Begin the copy with the line that contains "What Blender Python" and end it with the line that contains "sc.camera = cam". Print these lines exactly and omit all pictures.

Scene script records
---
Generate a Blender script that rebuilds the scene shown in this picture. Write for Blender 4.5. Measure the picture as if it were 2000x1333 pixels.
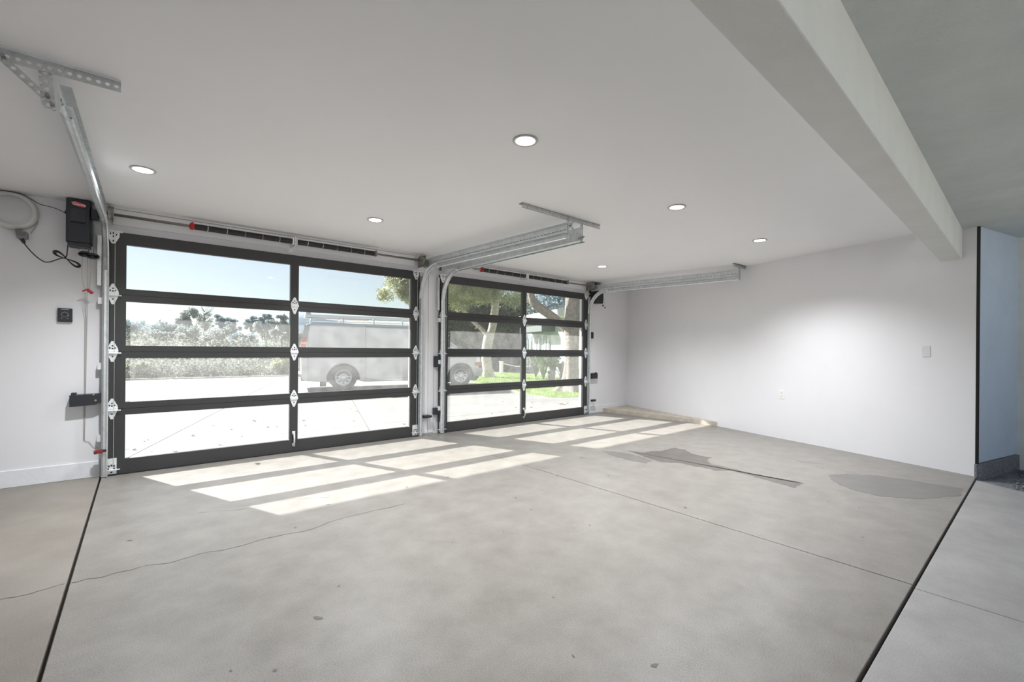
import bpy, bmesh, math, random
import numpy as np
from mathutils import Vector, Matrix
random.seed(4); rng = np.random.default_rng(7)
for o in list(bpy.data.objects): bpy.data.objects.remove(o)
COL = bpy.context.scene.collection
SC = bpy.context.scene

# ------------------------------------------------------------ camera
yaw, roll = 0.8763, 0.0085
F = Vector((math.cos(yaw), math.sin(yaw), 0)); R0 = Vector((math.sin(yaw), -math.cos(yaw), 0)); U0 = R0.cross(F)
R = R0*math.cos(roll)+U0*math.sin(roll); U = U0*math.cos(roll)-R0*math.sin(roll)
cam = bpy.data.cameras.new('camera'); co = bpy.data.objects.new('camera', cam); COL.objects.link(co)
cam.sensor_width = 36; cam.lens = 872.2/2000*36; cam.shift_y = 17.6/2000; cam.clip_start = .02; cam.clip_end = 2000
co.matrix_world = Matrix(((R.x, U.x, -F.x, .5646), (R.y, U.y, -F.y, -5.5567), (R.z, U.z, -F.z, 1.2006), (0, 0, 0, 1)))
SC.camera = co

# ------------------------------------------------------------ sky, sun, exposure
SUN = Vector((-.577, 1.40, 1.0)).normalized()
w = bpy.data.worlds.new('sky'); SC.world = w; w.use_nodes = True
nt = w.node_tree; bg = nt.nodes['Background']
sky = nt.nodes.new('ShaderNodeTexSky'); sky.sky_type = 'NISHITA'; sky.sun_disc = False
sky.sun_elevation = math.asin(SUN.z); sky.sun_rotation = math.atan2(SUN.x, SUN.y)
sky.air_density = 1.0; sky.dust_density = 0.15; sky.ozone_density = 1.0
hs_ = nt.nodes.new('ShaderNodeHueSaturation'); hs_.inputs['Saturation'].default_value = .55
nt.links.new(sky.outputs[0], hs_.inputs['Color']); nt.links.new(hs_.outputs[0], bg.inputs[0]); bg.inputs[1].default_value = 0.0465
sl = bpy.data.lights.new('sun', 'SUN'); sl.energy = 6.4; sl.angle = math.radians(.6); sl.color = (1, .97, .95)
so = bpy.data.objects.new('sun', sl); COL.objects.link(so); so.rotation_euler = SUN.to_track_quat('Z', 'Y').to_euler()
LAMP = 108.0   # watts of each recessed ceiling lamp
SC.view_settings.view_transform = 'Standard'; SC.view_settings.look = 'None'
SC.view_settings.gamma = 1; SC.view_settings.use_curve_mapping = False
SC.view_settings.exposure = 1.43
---
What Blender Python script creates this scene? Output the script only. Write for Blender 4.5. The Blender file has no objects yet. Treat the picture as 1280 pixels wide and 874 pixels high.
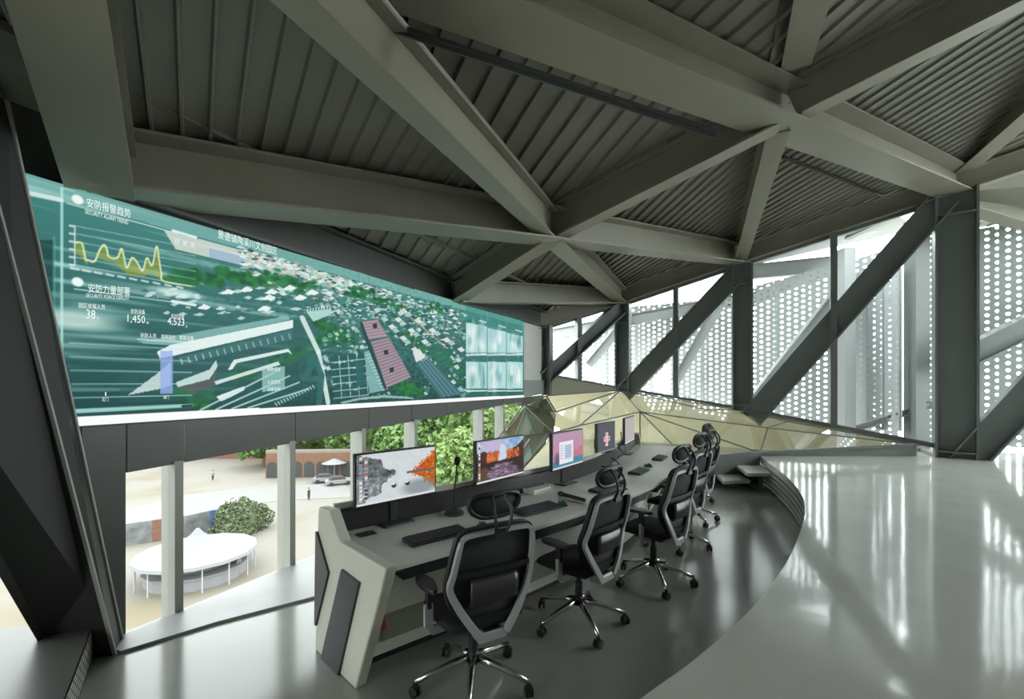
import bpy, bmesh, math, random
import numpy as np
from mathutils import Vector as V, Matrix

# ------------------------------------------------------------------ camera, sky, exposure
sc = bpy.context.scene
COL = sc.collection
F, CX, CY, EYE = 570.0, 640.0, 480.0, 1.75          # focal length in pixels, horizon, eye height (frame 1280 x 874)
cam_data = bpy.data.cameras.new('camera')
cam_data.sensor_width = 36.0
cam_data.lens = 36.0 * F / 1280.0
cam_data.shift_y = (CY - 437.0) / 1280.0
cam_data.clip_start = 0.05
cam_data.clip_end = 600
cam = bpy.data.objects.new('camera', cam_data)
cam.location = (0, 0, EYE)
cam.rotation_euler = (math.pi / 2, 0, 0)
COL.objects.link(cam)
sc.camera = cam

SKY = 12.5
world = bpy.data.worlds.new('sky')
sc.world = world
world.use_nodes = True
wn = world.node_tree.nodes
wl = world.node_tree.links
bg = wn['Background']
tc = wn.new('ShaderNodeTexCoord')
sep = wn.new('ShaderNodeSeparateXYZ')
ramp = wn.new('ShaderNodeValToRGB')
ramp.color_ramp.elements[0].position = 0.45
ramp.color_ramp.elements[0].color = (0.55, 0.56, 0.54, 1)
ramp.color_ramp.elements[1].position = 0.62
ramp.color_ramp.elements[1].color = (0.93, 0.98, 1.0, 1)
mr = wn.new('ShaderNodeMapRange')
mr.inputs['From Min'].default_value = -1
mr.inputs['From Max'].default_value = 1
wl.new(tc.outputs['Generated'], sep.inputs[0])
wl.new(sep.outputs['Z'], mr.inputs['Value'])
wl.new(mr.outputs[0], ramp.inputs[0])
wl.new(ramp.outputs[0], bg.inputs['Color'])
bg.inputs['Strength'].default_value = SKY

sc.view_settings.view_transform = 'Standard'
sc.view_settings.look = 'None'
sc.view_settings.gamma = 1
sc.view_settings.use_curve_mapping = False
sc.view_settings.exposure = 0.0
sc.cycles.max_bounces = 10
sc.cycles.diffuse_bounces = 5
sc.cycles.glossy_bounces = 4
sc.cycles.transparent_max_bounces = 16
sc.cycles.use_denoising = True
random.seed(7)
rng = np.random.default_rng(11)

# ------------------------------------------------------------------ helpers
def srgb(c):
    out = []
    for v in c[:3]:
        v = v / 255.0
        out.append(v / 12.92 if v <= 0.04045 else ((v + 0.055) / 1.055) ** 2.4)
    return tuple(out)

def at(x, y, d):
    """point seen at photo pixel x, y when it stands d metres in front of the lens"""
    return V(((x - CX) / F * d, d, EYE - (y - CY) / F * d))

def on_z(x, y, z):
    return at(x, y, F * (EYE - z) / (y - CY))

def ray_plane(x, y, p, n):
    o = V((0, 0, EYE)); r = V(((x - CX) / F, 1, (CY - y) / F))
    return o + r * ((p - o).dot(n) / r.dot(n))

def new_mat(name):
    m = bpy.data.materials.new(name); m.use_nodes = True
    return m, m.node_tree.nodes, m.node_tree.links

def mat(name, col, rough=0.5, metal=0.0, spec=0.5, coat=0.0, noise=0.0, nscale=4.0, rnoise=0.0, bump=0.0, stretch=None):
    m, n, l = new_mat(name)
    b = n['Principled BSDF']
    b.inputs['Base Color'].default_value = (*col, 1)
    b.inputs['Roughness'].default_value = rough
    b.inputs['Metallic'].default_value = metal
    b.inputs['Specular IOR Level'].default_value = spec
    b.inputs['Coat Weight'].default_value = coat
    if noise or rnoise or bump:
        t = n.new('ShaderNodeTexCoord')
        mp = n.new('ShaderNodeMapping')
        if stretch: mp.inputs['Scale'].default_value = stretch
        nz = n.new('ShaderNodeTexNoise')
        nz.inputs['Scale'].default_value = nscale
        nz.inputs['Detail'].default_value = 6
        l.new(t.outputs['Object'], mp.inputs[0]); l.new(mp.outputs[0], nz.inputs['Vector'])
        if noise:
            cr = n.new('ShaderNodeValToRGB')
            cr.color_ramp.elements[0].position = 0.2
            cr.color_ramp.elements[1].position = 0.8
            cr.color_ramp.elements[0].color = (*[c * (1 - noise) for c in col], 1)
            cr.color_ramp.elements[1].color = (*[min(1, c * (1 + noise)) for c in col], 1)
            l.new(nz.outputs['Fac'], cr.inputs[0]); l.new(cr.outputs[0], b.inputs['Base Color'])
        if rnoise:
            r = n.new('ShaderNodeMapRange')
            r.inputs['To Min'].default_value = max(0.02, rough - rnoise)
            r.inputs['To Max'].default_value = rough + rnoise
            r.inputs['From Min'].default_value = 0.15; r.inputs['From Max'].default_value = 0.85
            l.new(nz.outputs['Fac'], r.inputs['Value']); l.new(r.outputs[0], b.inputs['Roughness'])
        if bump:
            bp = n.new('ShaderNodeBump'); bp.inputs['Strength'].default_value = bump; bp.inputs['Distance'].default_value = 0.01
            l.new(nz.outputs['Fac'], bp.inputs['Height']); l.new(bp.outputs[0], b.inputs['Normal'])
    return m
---
→ The result
What Blender Python script creates this scene? Output the script only. Write for Blender 4.5. The Blender file has no objects yet. Treat the picture as 1280 pixels wide and 874 pixels high.
import bpy, bmesh, math, random
import numpy as np
from mathutils import Vector as V, Matrix

# ------------------------------------------------------------------ camera, sky, exposure
sc = bpy.context.scene
COL = sc.collection
F, CX, CY, EYE = 570.0, 640.0, 480.0, 1.75          # focal length in pixels, horizon, eye height (frame 1280 x 874)
cam_data = bpy.data.cameras.new('camera')
cam_data.sensor_width = 36.0
cam_data.lens = 36.0 * F / 1280.0
cam_data.shift_y = (CY - 437.0) / 1280.0
cam_data.clip_start = 0.05
cam_data.clip_end = 600
cam = bpy.data.objects.new('camera', cam_data)
cam.location = (0, 0, EYE)
cam.rotation_euler = (math.pi / 2, 0, 0)
COL.objects.link(cam)
sc.camera = cam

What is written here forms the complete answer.